Tout cela pollue énormément et a une grave incidence non seulement sur l'environnement et le climat mais également sur la soutenabilité de la gestion des ressources : la consommation d'eau potable est abyssale et cela pose évidemment de réels problèmes lorsque l'eau est puisée sinon dans des nappes phréatiques sinon dans des cours d'eau. Les nappes phréatiques étant effectivement épuisables, les quantités d'eau qui en sont extraites sont autant de ressources en eau potable de perdues : ces réserves facilement accessibles diminuent. Quant aux cours d'eau, qu'il s'agisse de ruisseaux, de rivières ou de fleuves, ils font partie intégrantes d'écosystèmes, voire abritent en leur lit des écosystèmes particuliers, uniques. En puisant l'eau dans ces cours d'eau, nous perturbons des écosystèmes, en détruisons certains. Pensons ici au sort réservé au fleuve Colorado, aux États-Unis : au niveau de la frontière mexicaine, le fleuve est aminci à l'extrême, en grande partie parce que des éleveurs et agriculteurs pompent d'immenses quantités d'eau en amont. Ce sont aussi d'énormes quantités d'hydrocarbures transformés qui sont consommées : notamment pour alimenter les engins agricoles et les véhicules transportant les bêtes et la viande. Cela produit de significatives quantités de gaz à effet de serre et joue donc un rôle non-négligeable dans le processus de réchauffement climatique. Enfin, les bêtes produisent elles aussi un puissant gaz à effet de serre, le méthane.
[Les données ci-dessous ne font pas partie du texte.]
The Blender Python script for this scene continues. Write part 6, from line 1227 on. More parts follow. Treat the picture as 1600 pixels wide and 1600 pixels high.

Quant à la pêche, il en va de même : édification d'ateliers de production de bateaux de pêche et de chalutiers ; fabrication de machines servant à produire les ateliers ; production de machines servant à produire les bateaux et chalutiers ; production des bateaux et chalutiers ; production des véhicules de transports terrestres de la marchandise iodée ; transport par camion des poissons de la criée jusque dans les différents sites de vente de poisson ; consommation de ressources énergétiques (hydrocarbures transformés) et d'énergie (électricité) à chaque étape du processus ; raréfaction de certaines espèces pour cause de surpêche et atteintes graves aux écosystèmes marins (les filets des chalutiers détruisent les habitats des espèces animales vivant sur le plancher océanique, par exemple).
Pensons aussi au fait que la production et la transformation des hydrocarbures impliquent elles-mêmes une consommation d'énergie importante. Or, les hydrocarbures polluent (émission de gaz à effet de serre), et ce, incommensurablement plus que l'électricité verte, laquelle ne représente pourtant qu'une infime fraction de l'énergie consommée dans ce vaste système...
En somme, à l'image du paradoxe de la veste de laine d'Adam Smith*, la quantité de ressources exploitées afin de produire de la chair animale est incommensurable, démesurément plus grande qu'elle n'en a l'air, tant la chair animale semble effectivement à portée de main.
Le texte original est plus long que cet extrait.